Lines 34-45: The statement “…sea level is rising everywhere over the globe” is not necessarily true depending on the reference frame and location. For example, at coastal locations experiencing post-glacial rebound (e.g. the Canadian High Arctic), sea levels are actually falling relative to the land. Some clarification is probably needed.

Line 56: Suggest to insert the word “inferred” before “GMSL” in the statement “…with a direct impact on the GMSL trend of about 0.3 mm yr-1.”

Line 109: There appears to be too many “)” in this sentence.

Lines 152 and 153: Insert space after GMSL (two instances)

Table 1: GIA errors are cancelled out

Table 1 footnote: All uncertainties reported are based on Gaussian distributions

Table 2: see comments on Table 1 – same apply here.

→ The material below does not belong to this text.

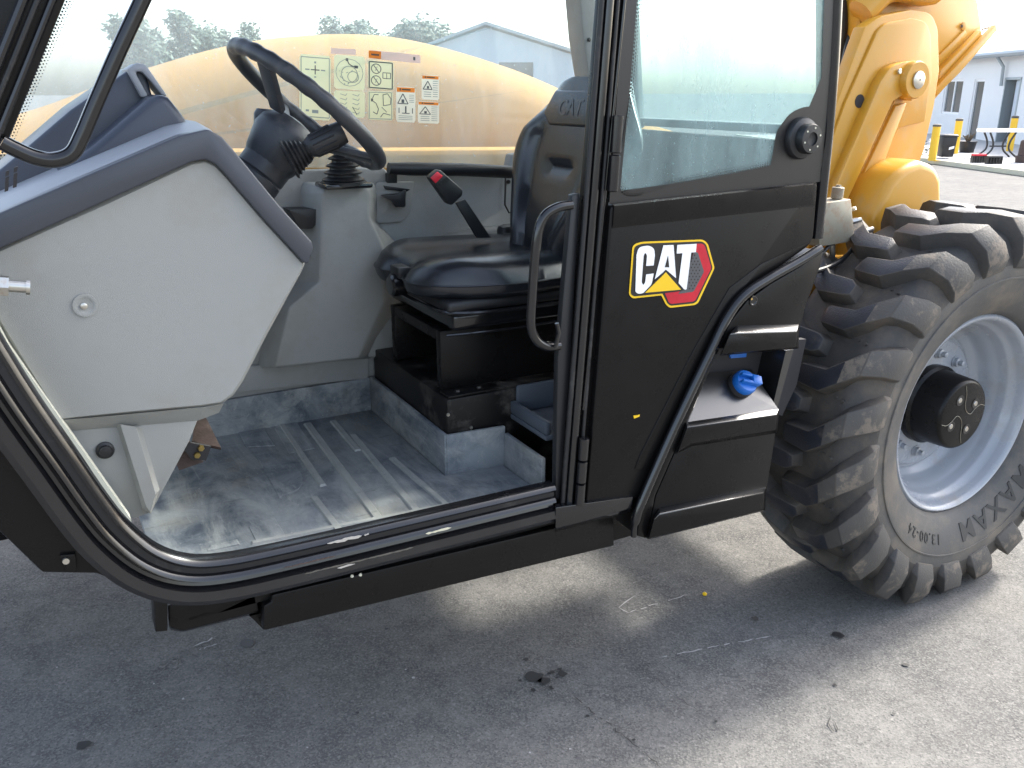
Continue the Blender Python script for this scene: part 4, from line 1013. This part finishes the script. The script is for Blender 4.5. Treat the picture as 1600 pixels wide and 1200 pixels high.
b = MB(); b.lathe(kc, (0, -1, 0), [(.050, -.002), (.050, .008), (.047, .014), (.036, .018), (.036, .034), (.033, .040), (.016, .041), (.016, .036), (.010, .035)], BPLA, 36); kn = b.build('window_catch', qg, smooth=40)
b = MB()
for k in range(6):
    a = k * math.pi / 3 + .3; b.lathe(kc + V((math.cos(a) * .026, -.0405, math.sin(a) * .026)), (0, -1, 0), [(.0025, 0), (.002, .001)], STKW, 6)
b.build('catch_rivets', qg, smooth=0)
# rounded black rear edge of the cab
b = MB(); b.tube(crom([at(x, y, YS + .012) for x, y in ((1310, -90), (1306, 0), (1301, 100), (1293, 200), (1284, 290), (1276, 372))], 5), [.016] * 26, BLACK, 14); b.build('rear_edge_tube', TH)
# rear wall of the cab with its window, roof
b = MB(); b.prism([V((1.76, 1.635, 1.25)), V((1.76, 2.44, 1.25)), V((1.76, 2.44, atx(1010, 203, 1.76).z)), V((1.76, 1.635, atx(1180, 218, 1.76).z))], (.04, 0, 0), RUST); rw = b.build('rear_wall', TH, bevel=.006)
b = MB(); b.box((1.735, 1.635, 1.512), (1.80, 2.46, 1.535), MGREY); b.build('window_ledge', rw, bevel=.004)
b = MB(); b.prism([V((1.775, 1.635, 1.536)), V((1.775, 2.44, 1.536)), V((1.70, 2.44, 2.2)), V((1.70, 1.635, 2.2))], (.006, 0, 0), GLASSR); b.build('rear_window', TH, smooth=0)
b = MB(); b.prism([V((1.745, 2.38, 1.5)), V((1.745, 2.5, 1.5)), V((1.66, 2.5, 2.2)), V((1.66, 2.38, 2.2))], (.06, 0, 0), MGREY); b.build('rear_post', TH, bevel=.01)
b = MB(); b.box((.25, 1.60, 2.2), (1.8, 2.52, 2.28), SATIN); b.build('cab_roof', TH, bevel=.02)

# ---- rear fender and tank cover
def toplit(o):  # up-facing faces get a glossier copy of the black paint to look sky-lit
    o.data.materials.clear(); o.data.materials.append(SATIN); o.data.materials.append(FEND)
    for p in o.data.polygons: p.material_index = 1 if p.normal.z > .3 else 0
FEND = pmat('fender_paint_sheen', (.008, .008, .008), .3, spec=.6, coat=.8, bump=.05, bscale=300)  # same black paint with added gloss, puts a bright sky sheen on the ledges
FEND.node_tree.nodes['Principled BSDF'].inputs['Coat Roughness'].default_value = .22
YF = 1.585
sw_ = [(990, 838), (992, 820), (1001, 788), (1030, 720), (1070, 632), (1112, 545), (1136, 496), (1162, 462), (1200, 436), (1250, 408), (1282, 388)]
fe = MB()
up = [(1122, 545), (1142, 503), (1168, 470), (1204, 444), (1252, 416), (1287, 392), (1281, 420), (1262, 472), (1250, 512), (1247, 543)]
fe.plate(up, YF, .10, SATIN)
fe.plate([(1000, 800), (1036, 725), (1076, 638), (1120, 547), (1125, 546), (1119, 557), (1074, 661), (1024, 775), (1018, 806), (1010, 842), (996, 838)], YF, .10, SATIN)
fe.plate([(1074.5, 662), (1216, 641), (1211, 690), (1198, 768), (1194, 797), (1012, 843), (1019, 807), (1025, 775)], YF, .10, SATIN)
fd = fe.build('fender_panel', TH, bevel=.004)
P_ = crom([at(x, y, YF - .004) for x, y in sw_], 5)
b = MB(); b.tube(P_, [.008] * 6 + [.0125] * (len(P_) - 8) + [.0125, .011], BLACK, 14); b.build('fender_bead', fd, smooth=60)
b = MB(); b.cplate([(1141, 521), (1152, 520), (1246, 517), (1244, 543), (1127, 553)], YF - .028, [(1140, 521), (1152, 508), (1249, 506), (1248, 545), (1124, 556)], YF + .001, FEND); toplit(b.build('upper_ledge', fd, bevel=.003))
b = MB(); b.cplate([(1022, 811), (1030, 803), (1194, 769), (1193, 796), (1014, 841)], YF - .022, [(1020, 810), (1030, 794), (1198, 760), (1196, 798), (1010, 844)], YF + .001, FEND); toplit(b.build('lower_ledge', fd, bevel=.003))
b = MB(); b.cplate([(1074, 668), (1214, 648), (1211, 672), (1080, 692), (1060, 705)], YF - .016, [(1072, 659), (1218, 638), (1214, 677), (1080, 698), (1055, 710)], YF + .001, FEND); toplit(b.build('shelf_edge', fd, bevel=.002))
b = MB(); sh = [at(1075, 660, YF + .002), at(1216, 639, YF + .002), at(1174, 577, YF + .085), at(1106, 583, YF + .085)]
b.prism(sh, (0, .01, -.03), FEND); b.build('filler_shelf', fd)
b = MB(); b.plate([(1095, 600), (1110, 540), (1260, 530), (1245, 600), (1222, 650)], YF + .1005, .02, DARK); b.build('recess_back', fd, smooth=0)
b = MB(); b.plate([(1228, 548), (1240, 546), (1214, 640), (1206, 640)], YF + .02, .08, FEND); b.build('recess_side', fd)
b = MB(); b.plate([(1196, 560), (1222, 556), (1216, 572), (1194, 574)], YF + .095, .01, RED); b.build('red_tag', fd)
b = MB(); b.plate([(1140, 552), (1167, 549), (1166, 558), (1142, 560)], YF + .095, .01, BLUE); b.build('blue_tag', fd)
c = at(1177, 470, YF - .001)
b = MB(); b.lathe(c, (0, -1, 0), [(.013, -.001), (.013, .0015), (.010, .002), (.008, .0005)], BLACK, 18); b.build('screw_hole', fd)
b = MB(); b.lathe(at(1174, 467, YF - .001), (0, -1, 0), [(.004, 0), (.003, .002)], BRASS, 8); b.build('screw', fd)
# blue filler cap
cc = at(1160, 600, YF + .045); ax = V((.05, -.75, .66)).normalized()
b = MB(); b.lathe(cc - ax * .02, ax, [(.036, 0), (.036, .02)], DARK, 24); b.lathe(cc, ax, [(.033, 0), (.034, .004), (.034, .016), (.030, .022), (.006, .024)], BLUE, 28); cp = b.build('filler_cap', fd, smooth=40)
ux = RT.copy(); ux = (ux - ax * ux.dot(ax)).normalized(); wx = ax.cross(ux)
b = MB()
for s_ in (-1, 1): b.prism([cc + ax * .022 + ux * x + wx * (s_ * .010 + y) for x, y in ((-.026, -.004), (.03, -.004), (.03, .004), (-.026, .004))], ax * .016, BLUE)
b.prism([cc + ax * .022 + ux * x + wx * y for x, y in ((.006, -.012), (.034, -.012), (.034, .012), (.006, .012))], ax * .018, BLUE)
b.build('cap_grip', fd, bevel=.002)

# ---- rear wheel
WC = V((2.547, 1.60, .625)); RO = .655; WB = V((0, 1, 0))
WH = empty('rear_wheel', (2.547, 1.76, 0)); WH.parent = TH; WH.matrix_parent_inverse = Matrix.Translation(-TH.location)
def ringat(r, y, n, off=0): return [WC + V((math.cos(2 * math.pi * (k + off) / n) * r, y, math.sin(2 * math.pi * (k + off) / n) * r)) for k in range(n)]
def lathey(b, prof, mat, n=96, caps=False): b.loft([ringat(r, y, n) for r, y in prof], mat, caps=caps)
RT0 = .612   # tread base radius
def flat(p):
    # slight bulge where the tyre stands on the ground
    if p.z < .012: p = V((p.x, p.y, .012 - (.012 - p.z) * .15))
    return p
b = MB()
side = [(.327, .025), (.338, -.006), (.350, -.020), (.40, -.042), (.45, -.063), (.50, -.064), (.55, -.057), (.585, -.042), (.604, -.020), (.612, .010)]
inner = [(.612, .25), (.600, .277), (.578, .302), (.545, .322), (.50, .334), (.44, .334), (.385, .32), (.34, .30), (.327, .28)]
def sidey(r):
    for (r0, y0), (r1, y1) in zip(side, side[1:]):
        if r0 <= r <= r1: return y0 + (y1 - y0) * (r - r0) / (r1 - r0)
    return -.05
lathey(b, side[:6], TYRES, 128); lathey(b, side[5:] + inner, TYRE, 128)
lathey(b, [(.456, -.061), (.458, -.067), (.462, -.067), (.465, -.061)], TYRES, 128)
b.v = [tuple(flat(V(v))) for v in b.v]
ty = b.build('tyre', WH, smooth=40, recalc=True)
NL = 22; PI_ = 360 / NL
def P3(ang, r, y): return WC + V((math.cos(ang) * r, y, math.sin(ang) * r))
STN = [(0, 1.5, (.645, .160), (.600, .172)), (0, 2.5, (.655, .142), (.600, .142)), (.1, 2.9, (.657, .055), (.600, .055)), (-3.2, 3.1, (.656, .003), (.600, .010)),
       (-7.2, 3.4, (.643, -.050), (.597, -.020)), (-9.8, 4.2, (.585, -.082), (.565, -.048)), (-11.2, 5.0, (.535, -.085), (.525, -.056)), (-11.6, 4.8, (.492, -.069), (.49, -.058))]
def lug(ph, near):
    T0 = []; T1 = []; B0_ = []; B1_ = []
    for a, h, (r1, y1), (r0, y0) in STN:
        if not near: y1 = .272 - y1; y0 = .272 - y0
        a0 = R(ph + a - h); a1 = R(ph + a + h); g = R(1.1)
        T0.append(flat(P3(a0, r1, y1))); T1.append(flat(P3(a1, r1, y1))); B0_.append(flat(P3(a0 - g, r0, y0))); B1_.append(flat(P3(a1 + g, r0, y0)))
    n = len(STN); vs = T0 + T1 + B0_ + B1_
    top = [(i, i + 1, n + i + 1, n + i) for i in range(n - 1)]
    fs = [(i, 2 * n + i, 2 * n + i + 1, i + 1) for i in range(n - 1)] + [(n + i, n + i + 1, 3 * n + i + 1, 3 * n + i) for i in range(n - 1)]
    fs += [(n - 1, 2 * n + n - 1, 3 * n + n - 1, 2 * n - 1), (0, n, 3 * n, 2 * n)]
    b2 = MB(); b2.add(vs, fs, TYRE); b2.add(vs, top[:3], TREADF); b2.add(vs, top[3:], TYREARM)
    return b2
for k in range(NL):
    lug(145.3 + PI_ * k, True).build('tread_lug', WH, bevel=.0028, seg=2, smooth=35)
    lug(136.8 + PI_ * k, False).build('tread_lug', WH, bevel=.0028, seg=2, smooth=35)
b = MB()
for k in range(NL):
    for j in range(3):
        c = P3(R(145.3 + PI_ * k - 12.4 - j * .5), .611, .0 + j * .024); b.lathe(c, (c - V((WC.x, c.y, WC.z))), [(.006, -.004), (.005, .005)], TYRE, 8)
tag(b.build('wear_nubs', WH), kind='stuff')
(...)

Line 243: I think this line should be altered to state “These results highlight a significant difference in GMSL trends estimated from S3A and Jason-3…”

Line 373: I did not find the cited Poisson et al. (2018) reference in the bibliography. Perhaps this should be Poisson et al. (2019)?

Lines 409-468: Several of the references appear to be incomplete, lacking information needed to locate the publication.